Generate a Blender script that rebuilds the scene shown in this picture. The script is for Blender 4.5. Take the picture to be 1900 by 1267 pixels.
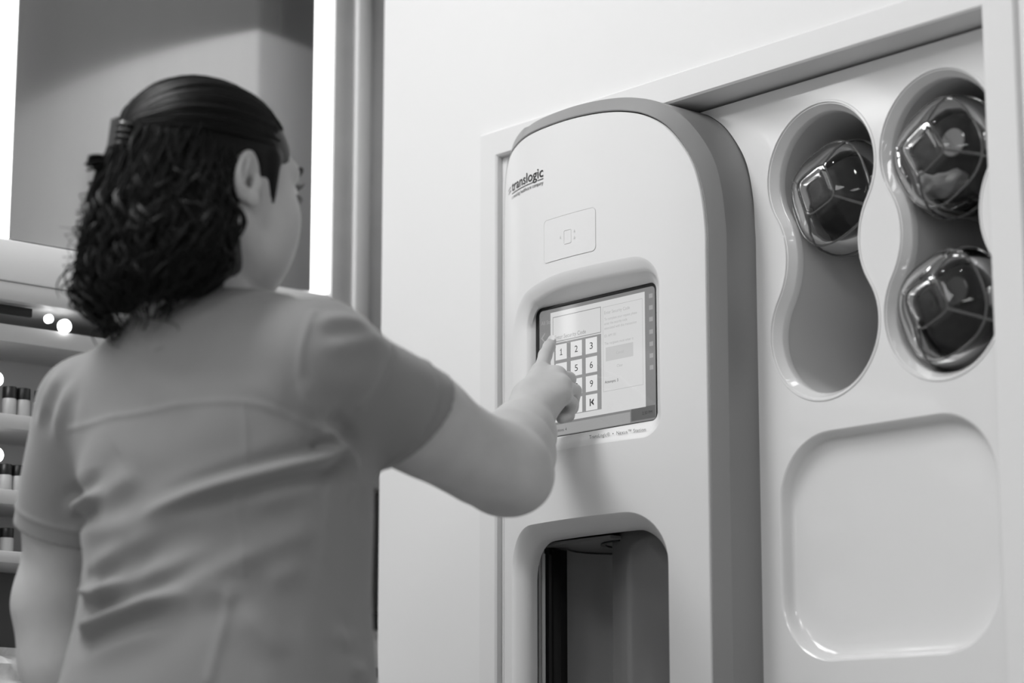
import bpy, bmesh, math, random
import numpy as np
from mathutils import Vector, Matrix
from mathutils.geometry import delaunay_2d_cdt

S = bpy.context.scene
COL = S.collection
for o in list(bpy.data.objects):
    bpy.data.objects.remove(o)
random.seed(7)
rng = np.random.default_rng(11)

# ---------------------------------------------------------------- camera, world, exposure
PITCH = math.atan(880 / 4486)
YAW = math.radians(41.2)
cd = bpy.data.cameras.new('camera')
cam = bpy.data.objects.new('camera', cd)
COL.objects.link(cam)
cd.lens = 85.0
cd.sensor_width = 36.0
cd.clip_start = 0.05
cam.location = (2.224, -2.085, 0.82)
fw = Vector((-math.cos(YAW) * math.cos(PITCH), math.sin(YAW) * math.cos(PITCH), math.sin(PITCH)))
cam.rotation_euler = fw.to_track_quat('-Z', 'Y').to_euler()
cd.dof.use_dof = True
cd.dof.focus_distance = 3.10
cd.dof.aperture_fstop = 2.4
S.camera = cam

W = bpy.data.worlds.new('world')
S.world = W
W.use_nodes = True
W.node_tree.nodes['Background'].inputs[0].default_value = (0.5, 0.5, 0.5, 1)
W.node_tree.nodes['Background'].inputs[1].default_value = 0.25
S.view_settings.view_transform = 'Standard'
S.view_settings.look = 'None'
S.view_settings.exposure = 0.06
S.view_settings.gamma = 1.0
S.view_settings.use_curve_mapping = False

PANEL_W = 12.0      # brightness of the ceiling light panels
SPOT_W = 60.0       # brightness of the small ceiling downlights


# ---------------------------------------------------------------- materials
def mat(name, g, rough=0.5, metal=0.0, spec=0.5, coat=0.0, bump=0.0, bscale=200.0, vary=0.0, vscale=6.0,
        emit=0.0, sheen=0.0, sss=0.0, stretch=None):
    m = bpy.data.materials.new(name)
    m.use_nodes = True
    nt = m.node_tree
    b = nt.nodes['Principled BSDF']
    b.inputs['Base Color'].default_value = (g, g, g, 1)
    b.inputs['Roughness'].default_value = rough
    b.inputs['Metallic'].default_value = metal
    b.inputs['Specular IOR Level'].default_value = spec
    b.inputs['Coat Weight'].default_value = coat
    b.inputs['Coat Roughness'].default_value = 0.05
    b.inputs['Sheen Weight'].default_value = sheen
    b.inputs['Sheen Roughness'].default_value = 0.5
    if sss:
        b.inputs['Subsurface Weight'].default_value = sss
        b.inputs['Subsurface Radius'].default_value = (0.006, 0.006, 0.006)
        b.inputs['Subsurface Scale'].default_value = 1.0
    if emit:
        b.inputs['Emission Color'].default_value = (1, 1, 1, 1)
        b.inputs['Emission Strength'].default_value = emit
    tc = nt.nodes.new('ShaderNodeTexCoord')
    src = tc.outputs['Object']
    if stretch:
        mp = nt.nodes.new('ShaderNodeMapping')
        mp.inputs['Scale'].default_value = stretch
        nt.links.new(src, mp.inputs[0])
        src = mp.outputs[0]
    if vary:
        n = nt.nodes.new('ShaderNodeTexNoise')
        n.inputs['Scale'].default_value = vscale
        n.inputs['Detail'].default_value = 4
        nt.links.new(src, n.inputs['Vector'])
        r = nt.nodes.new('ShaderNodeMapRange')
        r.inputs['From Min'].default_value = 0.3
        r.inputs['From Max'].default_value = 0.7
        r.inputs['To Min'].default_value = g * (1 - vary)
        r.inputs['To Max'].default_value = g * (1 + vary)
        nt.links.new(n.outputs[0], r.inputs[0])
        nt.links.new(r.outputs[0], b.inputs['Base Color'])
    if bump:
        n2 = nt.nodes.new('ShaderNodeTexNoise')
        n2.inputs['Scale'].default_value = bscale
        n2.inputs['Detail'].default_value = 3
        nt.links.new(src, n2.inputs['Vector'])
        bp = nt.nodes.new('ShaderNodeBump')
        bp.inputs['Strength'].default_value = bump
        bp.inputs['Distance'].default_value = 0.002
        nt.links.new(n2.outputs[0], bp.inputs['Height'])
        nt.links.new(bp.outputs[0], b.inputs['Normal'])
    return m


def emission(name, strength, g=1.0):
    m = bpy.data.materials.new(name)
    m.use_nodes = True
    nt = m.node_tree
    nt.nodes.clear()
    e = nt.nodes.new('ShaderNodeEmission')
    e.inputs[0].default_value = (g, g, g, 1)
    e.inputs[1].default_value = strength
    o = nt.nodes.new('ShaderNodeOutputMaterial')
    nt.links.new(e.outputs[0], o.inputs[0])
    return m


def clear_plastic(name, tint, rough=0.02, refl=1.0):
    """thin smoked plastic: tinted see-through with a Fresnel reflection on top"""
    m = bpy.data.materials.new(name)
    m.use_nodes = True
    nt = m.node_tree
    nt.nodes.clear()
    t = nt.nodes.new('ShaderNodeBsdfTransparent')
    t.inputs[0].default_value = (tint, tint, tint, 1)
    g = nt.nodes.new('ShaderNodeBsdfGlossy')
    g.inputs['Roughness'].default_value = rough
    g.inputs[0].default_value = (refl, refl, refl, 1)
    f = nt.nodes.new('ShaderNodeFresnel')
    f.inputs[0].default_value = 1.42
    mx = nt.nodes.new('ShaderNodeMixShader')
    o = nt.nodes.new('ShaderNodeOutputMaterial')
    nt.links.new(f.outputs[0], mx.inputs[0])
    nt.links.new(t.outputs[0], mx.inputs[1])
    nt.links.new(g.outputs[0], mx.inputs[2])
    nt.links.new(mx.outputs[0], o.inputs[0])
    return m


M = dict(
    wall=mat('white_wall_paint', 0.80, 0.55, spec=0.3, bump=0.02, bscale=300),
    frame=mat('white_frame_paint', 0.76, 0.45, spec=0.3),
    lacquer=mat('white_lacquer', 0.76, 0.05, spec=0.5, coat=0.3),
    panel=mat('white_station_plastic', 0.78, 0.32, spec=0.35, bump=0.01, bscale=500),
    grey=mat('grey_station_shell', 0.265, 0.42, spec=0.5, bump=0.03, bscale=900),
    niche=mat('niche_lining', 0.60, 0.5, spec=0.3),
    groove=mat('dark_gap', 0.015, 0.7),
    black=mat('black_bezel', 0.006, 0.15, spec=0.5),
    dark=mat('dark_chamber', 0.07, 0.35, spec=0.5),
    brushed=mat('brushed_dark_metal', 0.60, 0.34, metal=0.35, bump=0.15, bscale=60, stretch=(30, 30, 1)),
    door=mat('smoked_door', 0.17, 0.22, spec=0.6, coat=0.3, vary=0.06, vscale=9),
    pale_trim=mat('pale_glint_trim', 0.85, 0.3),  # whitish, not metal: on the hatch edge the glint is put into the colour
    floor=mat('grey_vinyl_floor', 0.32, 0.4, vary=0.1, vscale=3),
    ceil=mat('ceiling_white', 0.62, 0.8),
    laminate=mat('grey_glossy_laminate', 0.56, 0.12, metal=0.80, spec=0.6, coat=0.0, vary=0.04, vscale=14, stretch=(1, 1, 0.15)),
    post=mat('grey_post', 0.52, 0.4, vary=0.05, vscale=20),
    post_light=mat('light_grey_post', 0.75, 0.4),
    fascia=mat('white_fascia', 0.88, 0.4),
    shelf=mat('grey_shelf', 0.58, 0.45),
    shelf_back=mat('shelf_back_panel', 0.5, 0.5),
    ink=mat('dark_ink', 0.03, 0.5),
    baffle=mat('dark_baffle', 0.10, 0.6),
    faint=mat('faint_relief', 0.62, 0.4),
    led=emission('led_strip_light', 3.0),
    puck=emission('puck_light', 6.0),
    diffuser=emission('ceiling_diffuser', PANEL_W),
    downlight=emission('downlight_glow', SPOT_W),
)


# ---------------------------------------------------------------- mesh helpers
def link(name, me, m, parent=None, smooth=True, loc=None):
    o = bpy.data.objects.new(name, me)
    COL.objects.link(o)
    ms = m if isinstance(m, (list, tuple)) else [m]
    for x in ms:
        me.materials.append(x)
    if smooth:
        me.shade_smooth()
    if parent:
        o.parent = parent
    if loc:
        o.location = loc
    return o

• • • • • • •

Repeat, word for word and with no pictures, only the lines running from the beginning of the data to the line that contains "S.view_settings.use_curve_mapping = False".

Generate a Blender script that rebuilds the scene shown in this picture. The script is for Blender 4.5. Take the picture to be 1900 by 1267 pixels.
import bpy, bmesh, math, random
import numpy as np
from mathutils import Vector, Matrix
from mathutils.geometry import delaunay_2d_cdt

S = bpy.context.scene
COL = S.collection
for o in list(bpy.data.objects):
    bpy.data.objects.remove(o)
random.seed(7)
rng = np.random.default_rng(11)

# ---------------------------------------------------------------- camera, world, exposure
PITCH = math.atan(880 / 4486)
YAW = math.radians(41.2)
cd = bpy.data.cameras.new('camera')
cam = bpy.data.objects.new('camera', cd)
COL.objects.link(cam)
cd.lens = 85.0
cd.sensor_width = 36.0
cd.clip_start = 0.05
cam.location = (2.224, -2.085, 0.82)
fw = Vector((-math.cos(YAW) * math.cos(PITCH), math.sin(YAW) * math.cos(PITCH), math.sin(PITCH)))
cam.rotation_euler = fw.to_track_quat('-Z', 'Y').to_euler()
cd.dof.use_dof = True
cd.dof.focus_distance = 3.10
cd.dof.aperture_fstop = 2.4
S.camera = cam

W = bpy.data.worlds.new('world')
S.world = W
W.use_nodes = True
W.node_tree.nodes['Background'].inputs[0].default_value = (0.5, 0.5, 0.5, 1)
W.node_tree.nodes['Background'].inputs[1].default_value = 0.25
S.view_settings.view_transform = 'Standard'
S.view_settings.look = 'None'
S.view_settings.exposure = 0.06
S.view_settings.gamma = 1.0
S.view_settings.use_curve_mapping = False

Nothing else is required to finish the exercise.